Task prompt: Retype the lines beneath this one, from the first through the line containing "m_lipsdull = mat('lips_dull', s2l(165, 100, 85), .4)". Pictures are left out.

## BEGIN Listed entries

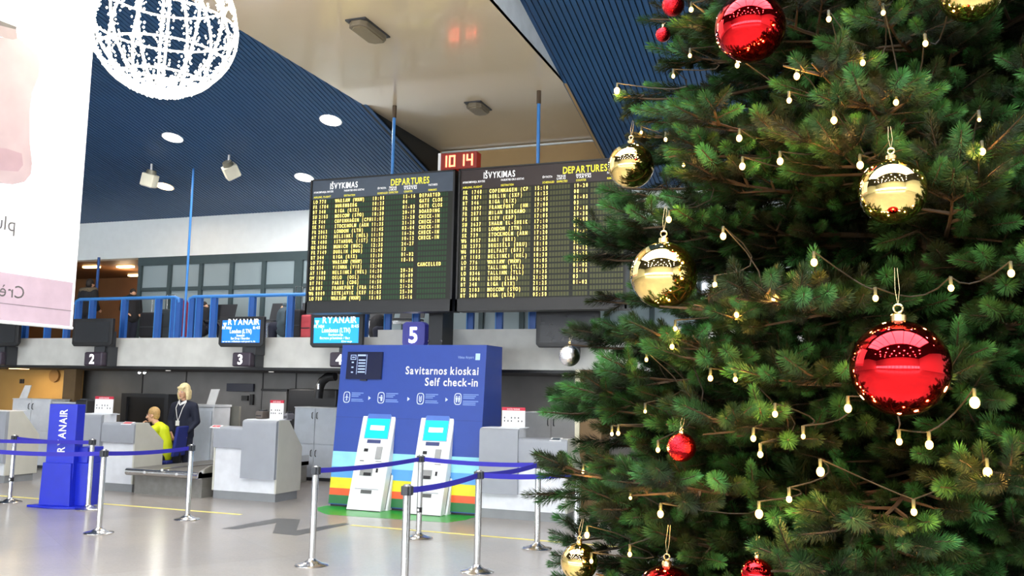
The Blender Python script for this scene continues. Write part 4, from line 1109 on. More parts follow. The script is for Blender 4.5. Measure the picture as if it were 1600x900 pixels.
def hand(mb, w, d, n, mt, side, curl=.5):
    """palm from wrist w along d, n = back of the hand"""
    w, d, n = Vector(w), Vector(d).normalized(), Vector(n).normalized(); sd = d.cross(n) * side
    for k in range(4):
        o_ = sd * (.030 - .020 * k)
        mb.tube(mt @ (w + o_ * .5), mt @ (w + o_ + d * .085), .017, .013, 8)
        L = (.072, .080, .075, .058)[k]; a = w + o_ + d * .088
        b = a + (d * math.cos(curl * .6) - n * math.sin(curl * .6)) * L * .52
        c = b + (d * math.cos(curl * 1.6) - n * math.sin(curl * 1.6)) * L * .48
        limb(mb, [(a, .0095), (b, .0085), (c, .0075)], mt)
    a = w + sd * .026 + d * .025; b = a + (sd * .8 + d * .7 - n * .2).normalized() * .045; c = b + (sd * .25 + d * .9 - n * .35).normalized() * .035
    limb(mb, [(a, .013), (b, .0105), (c, .009)], mt)
m_lips = mat('lips', s2l(170, 80, 75), .4)
m_lipsdull = mat('lips_dull', s2l(165, 100, 85), .4)

# standing clerk, facing the hall, hands lowered in front
wm = thing('person', (-11.16, 13.25, 0), 'standing clerk with blond bob, navy jacket, white lanyard behind the belt', 'person')
mt = Matrix.Translation((-11.16, 13.25, 0)) @ Matrix.Rotation(.18, 4, 'Z')
b = MB()
hm = head(b, (0, -.03, 1.615), mt, -.15, .12)
limb(b, [((0, .01, 1.40), .06), ((0, 0, 1.52), .05)], mt)
limb(b, [((0, .02, .95), .13), ((0, .01, 1.15), .115), ((0, .02, 1.32), .125), ((0, .02, 1.39), .09)], mt)
for sx in (-1, 1):
    limb(b, [((sx * .09, .02, .92), .095), ((sx * .10, .01, .52), .062), ((sx * .10, .03, .40), .058), ((sx * .10, .04, .10), .042), ((sx * .10, -.06, .05), .04)], mt)
    limb(b, [((sx * .17, .02, 1.37), .055), ((sx * .24, .03, 1.09), .042), ((sx * .16, -.12, .90), .030)], mt)
    hand(b, (sx * .155, -.13, .89), (-sx * .55, -.45, -.7), (sx * .4, -.9, .3), mt, -sx, .5)
fuse('body', b, m_skin, wm, .0075, 3)
b = MB()
limb(b, [((0, .02, .86), .165), ((0, .01, 1.10), .145), ((0, .02, 1.30), .160), ((0, .025, 1.375), .115)], mt)
for sx in (-1, 1):
    limb(b, [((sx * .12, .02, .84), .09), ((sx * .11, .02, 1.1), .085)], mt)
    limb(b, [((sx * .10, .02, 1.385), .075), ((sx * .185, .02, 1.36), .078), ((sx * .255, .03, 1.09), .062), ((sx * .17, -.11, .915), .045)], mt)
fuse('jacket', b, m_navy, wm, .012, 5)
b = MB()
for sx in (-1, 1):
    limb(b, [((sx * .085, .02, .88), .112), ((sx * .10, .015, .5), .085), ((sx * .10, .04, .09), .07)], mt)
fuse('trousers', b, m_navy, wm, .014, 4)
for sx in (-1, 1):
    b = MB(); limb(b, [((sx * .10, .05, .05), .05), ((sx * .10, -.10, .04), .042)], mt); fuse('shoe', b, m_black, wm, .012, 3)
b = MB(); R3 = hm.to_3x3()
b.ball(hm @ Vector((0, .025, .055)), .112, 18, 12, (.88, 1.0, 1.0), 0, R3)
for sx in (-1, 1):
    limb(b, [(hm.inverted() @ hm @ Vector((sx * .078, .0, .05)), .034), (Vector((sx * .092, -.012, -.04)), .034), (Vector((sx * .088, -.012, -.115)), .028)], hm)
limb(b, [(Vector((-.06, .07, .0)), .05), (Vector((-.06, .06, -.11)), .045)], hm); limb(b, [(Vector((.06, .07, .0)), .05), (Vector((.06, .06, -.11)), .045)], hm)
limb(b, [(Vector((-.05, -.075, .085)), .026), (Vector((.05, -.07, .09)), .026)], hm)
fuse('hair', b, m_blond, wm, .010, 3)
face_bits(hm, wm, (m_lips, m_blond))
b = MB()
for sx in (-1, 1):
    b.prism([mt @ Vector(v) for v in ((0, -.125, 1.375), (sx * .085, -.06, 1.43), (sx * .07, -.035, 1.475), (sx * .012, -.10, 1.43))], mt.to_3x3() @ Vector((0, -.012, 0)))
b.build('collar', m_shirt, wm)
b = MB()
b.prism([mt @ Vector(v) for v in ((-.05, -.128, 1.36), (.05, -.128, 1.36), (0, -.15, 1.22))], mt.to_3x3() @ Vector((0, -.012, 0)))
b.build('shirt_front', m_navy, wm)
b = MB()
for sx in (-1, 1):
    b.path([mt @ Vector(v) for v in ((sx * .075, -.07, 1.425), (sx * .065, -.15, 1.33), (sx * .02, -.17, 1.16), (0, -.172, 1.10))], .006, 6)
b.build('lanyard', m_shirt, wm)
MB().box(-.035, .035, -.185, -.178, 1.02, 1.11, 0, mt).build('badge', m_shirt, wm)

# seated clerk in profile, hand at the chin
mn = thing('person', (-11.33, 12.85, 0), 'seated clerk in yellow high-visibility jacket, seen in profile', 'person')
mt = Matrix.Translation((-11.30, 12.86, -.02)) @ Matrix.Rotation(-math.pi / 2 + .25, 4, 'Z')
b = MB()
hm = head(b, (0, -.16, 1.215), mt, .1, .10)
limb(b, [((0, -.06, 1.03), .065), ((0, -.12, 1.12), .055)], mt)
limb(b, [((0, .08, .52), .14), ((0, .05, .72), .13), ((0, -.02, .95), .13), ((0, -.04, 1.02), .09)], mt)
for sx in (-1, 1):
    limb(b, [((sx * .09, .05, .50), .095), ((sx * .10, -.38, .50), .068), ((sx * .10, -.40, .30), .055), ((sx * .10, -.38, .09), .042), ((sx * .10, -.48, .045), .04)], mt)
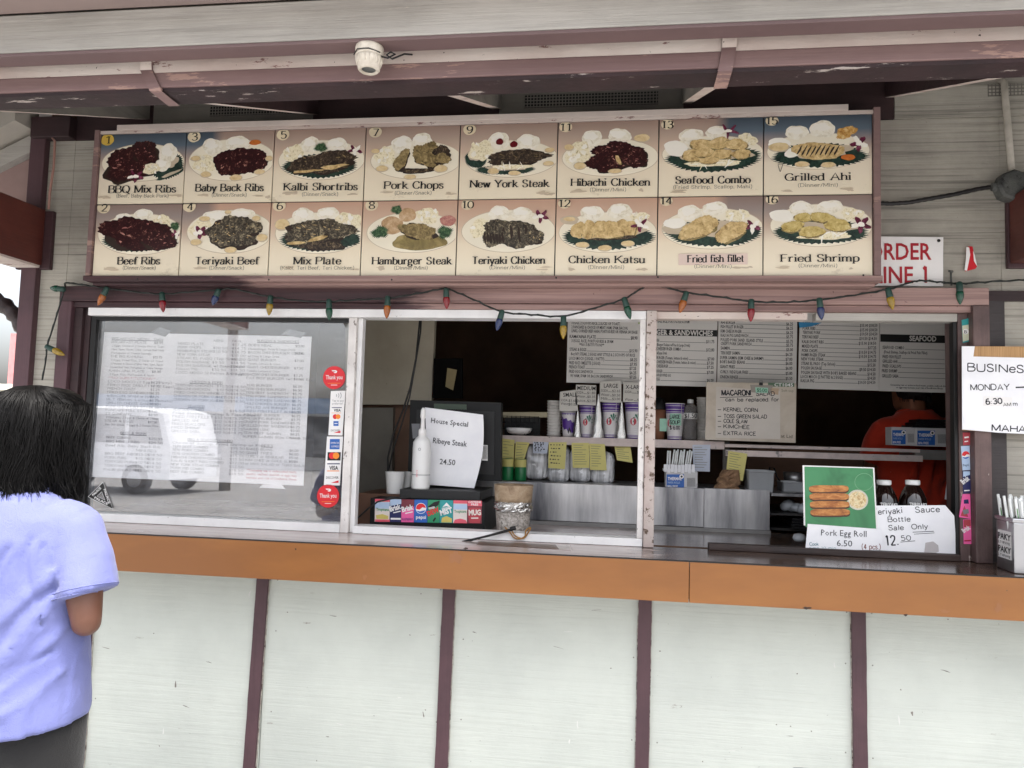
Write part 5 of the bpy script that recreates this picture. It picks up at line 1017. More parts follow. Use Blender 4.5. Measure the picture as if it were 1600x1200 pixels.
board('grey price board with a black SEAFOOD band nearest the right jamb', [(1376,488),(1506,492),(1506,614.5),(1373.5,610.8)], r5, (1375.5,1505,522,534,'SEAFOOD',1421,1463,532.5))
# ---------------------------------------------------------------- till, bottle, cups and soda labels in the middle window
BLK = solid('black_plastic', (11,11,12), .5, var=.2, scale=20, spec=.3); BLK2 = solid('dusty_black_plastic', (22,22,23), .6, var=.2, scale=25)
TY_ = .42
TL = thing('till_screen', 'back of a black point of sale screen standing in the middle window', 'screen', (U(710,755,TY_)[0], TY_, U(710,752,TY_)[1]))
mb = MB(); sheet(mb, TY_-.03, [(641,625),(783,629),(782,752),(637,745)], BLK, .05); mb.build('casing', TL)
mb = MB(); sheet(mb, TY_-.036, [(651,640),(773,643),(772,742),(648,735)], BLK2, .005); mb.build('back_cover', TL)
mb = MB(); sheet(mb, TY_-.0325, [(678,630.5),(729,632),(729,640),(678,639)], solid('dark_green_display', (50,68,50), .3), .002); mb.build('display', TL)
mb = MB(); sheet(mb, TY_-.037, [(753,695),(762,695.5),(762,720),(753,719.5)], WH, .001)
for q in range(7): bar(mb, (754+q*1.15,717), (754.4+q*1.15,717), 20, TY_-.0374, INK)
sheet(mb, TY_-.037, [(643,662),(656,662),(656,685),(645,685)], GREY, .001); mb.build('label', TL)
mb = MB(); a = UV(715,745,TY_); mb.box((a.x-.05,a.x+.05),(TY_-.01,TY_+.03),(1.24,a.z), BLK, .004); mb.build('stand', TL)
dz0, dz1 = U(680,781,.17)[1], U(680,766,.17)[1]
DX0, DX1 = U(624,775,.17)[0], U(735,780,.17)[0]
CD = MB(); CD.box((DX0,DX1+.04),(.17,.50),(dz0,dz1), BLK2, .004); tag(CD.build('cash_drawer'), 'flat black till base under the white bottle and ribeye notice', 'cash drawer')
# soda label box
sz0, sz1 = 1.1125, U(660,780,.14)[1]
t = thing('soda_box', 'black box faced with a row of eight soda brand labels', 'soda dispenser', (U(670,822,.14)[0], .14, 1.1125))
mb = MB(); mb.box((U(578,800,.14)[0],U(758,800,.14)[0]),(.14,.50),(sz0,dz0-.0005), BLK, .003); mb.build('casing', t)
SYB = .1390
LP = solid('label_pale', (226,214,206), .35); GRN = solid('label_green', (40,140,96), .35); MAR = solid('label_maroon', (120,44,58), .35); YEL = solid('label_lemon', (208,190,100), .35); CPK = solid('label_coral', (226,92,110), .35); VIO = solid('label_violet', (96,44,120), .35)
def tile(n, x0_, x1_, base, fn):
    mb = MB(); dy = lambda x: (x-585)*.018
    def q(x, y): return (x, y+dy(x))
    sheet(mb, SYB, [q(x0_,779.5),q(x1_,779.5),q(x1_-.6,815),q(x0_-.6,815)], base, .0009)
    fn(mb, lambda u, v: q(x0_+(x1_-x0_)*u, 779.5+35.5*v), SYB-.0004); o = mb.build('brand_label', t); return o
def pg(mb, f, pts, m, Y, l=0): polyf(mb, [f(*p) for p in pts], Y, m, l)
tile(0,586,609,LP, lambda mb,f,Y: (pg(mb,f,[(0,.0),(1,0),(1,.12),(0,.12)],CPK,Y), pg(mb,f,[(0,.14),(1,.14),(1,.42),(0,.42)],LBLUE,Y), text(mb,'Tropicana',f(.08,.52),f(.95,.52),4.5,Y-.0004,GRN,bold=.02), pg(mb,f,[(.05,.72),(.5,.66),(.9,.74),(.9,.88),(.1,.88)],YEL,Y), pg(mb,f,[(0,.9),(1,.9),(1,1),(0,1)],CPK,Y)))
tile(1,609.5,627,NAVY, lambda mb,f,Y: (pg(mb,f,[(0,0),(1,0),(1,.2),(0,.3)],LBLUE,Y), text(mb,'Brisk',f(.02,.55),f(1,.4),8,Y-.0004,WH,bold=.04), bar(mb,f(.3,.62),f(.95,.54),1.6,Y-.0004,WH), pg(mb,f,[(.05,.82),(.95,.82),(.95,.9),(.05,.9)],WH,Y)))
tile(2,627.5,647,PINK, lambda mb,f,Y: (pg(mb,f,[(0,0),(1,0),(1,.3),(0,.5)],MAR,Y), text(mb,'Brisk',f(.06,.56),f(.98,.42),8,Y-.0006,WH,bold=.04), bar(mb,f(.3,.64),f(.9,.56),1.6,Y-.0006,WH), text(mb,'RASPBERRY',f(.05,.92),f(.9,.92),3.5,Y-.0004,VIO,bold=.02)))
tile(3,647.5,668,BLUE, lambda mb,f,Y: (pepsi(mb,*f(.5,.38),7.6,Y), text(mb,'pepsi',f(.12,.84),f(.88,.84),5.5,Y-.0004,WH,bold=.02)))
tile(4,668.5,687,GRN, lambda mb,f,Y: (pg(mb,f,[(0,.3),(.5,.1),(1,.02),(.9,.22),(.3,.4)],INK,Y), text(mb,'mtn',f(.1,.42),f(.6,.36),4,Y-.0006,WH,bold=.03), text(mb,'DEW',f(.02,.72),f(1,.5),7.5,Y-.0006,DRED,bold=.05), pg(mb,f,[(.4,.9),(.6,.76),(.7,.8),(.5,.98)],INK,Y)))
tile(5,687.5,708,TEAL, lambda mb,f,Y: (pg(mb,f,[(.2,.3),(.5,.1),(.85,.32),(.5,.26)],WH,Y), text(mb,'sierra',f(.15,.42),f(.7,.36),4,Y-.0006,WH,bold=.02), text(mb,'MIST',f(.05,.68),f(.98,.52),8,Y-.0006,WH,bold=.05), pg(mb,f,[(.1,.98),(.15,.78),(.5,.7),(.9,.8),(.9,.98)],YEL,Y)))
tile(6,708.5,730,LP, lambda mb,f,Y: (pg(mb,f,[(0,0),(1,0),(1,.14),(0,.14)],CPK,Y), pg(mb,f,[(0,.16),(1,.16),(1,.4),(0,.4)],LBLUE,Y), text(mb,'Tropicana',f(.06,.55),f(.94,.53),4.5,Y-.0004,GRN,bold=.02), pg(mb,f,[(.0,1),(.1,.85),(.5,.8),(.9,.86),(1,1)],CPK,Y)))
tile(7,730.5,753,MAR, lambda mb,f,Y: (pg(mb,f,[(0,0),(1,0),(1,.24),(0,.24)],CPK,Y), text(mb,'CAFFEINE',f(.06,.1),f(.94,.1),3,Y-.0004,WH,bold=.02), text(mb,'FREE',f(.25,.21),f(.75,.21),3,Y-.0004,WH,bold=.02), pg(mb,f,[(.1,.3),(.9,.3),(.98,.6),(.85,.98),(.15,.98),(.02,.6)],RWP,Y), text(mb,'MUG',f(.08,.64),f(.94,.62),8,Y-.0006,LP,bold=.05), bar(mb,f(.25,.8),f(.75,.79),2,Y-.0006,LP)))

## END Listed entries

Task output:
The Blender Python script for this scene continues. Write part 4, from line 1109 on. More parts follow. The script is for Blender 4.5. Measure the picture as if it were 1600x900 pixels.
def hand(mb, w, d, n, mt, side, curl=.5):
    """palm from wrist w along d, n = back of the hand"""
    w, d, n = Vector(w), Vector(d).normalized(), Vector(n).normalized(); sd = d.cross(n) * side
    for k in range(4):
        o_ = sd * (.030 - .020 * k)
        mb.tube(mt @ (w + o_ * .5), mt @ (w + o_ + d * .085), .017, .013, 8)
        L = (.072, .080, .075, .058)[k]; a = w + o_ + d * .088
        b = a + (d * math.cos(curl * .6) - n * math.sin(curl * .6)) * L * .52
        c = b + (d * math.cos(curl * 1.6) - n * math.sin(curl * 1.6)) * L * .48
        limb(mb, [(a, .0095), (b, .0085), (c, .0075)], mt)
    a = w + sd * .026 + d * .025; b = a + (sd * .8 + d * .7 - n * .2).normalized() * .045; c = b + (sd * .25 + d * .9 - n * .35).normalized() * .035
    limb(mb, [(a, .013), (b, .0105), (c, .009)], mt)
m_lips = mat('lips', s2l(170, 80, 75), .4)
m_lipsdull = mat('lips_dull', s2l(165, 100, 85), .4)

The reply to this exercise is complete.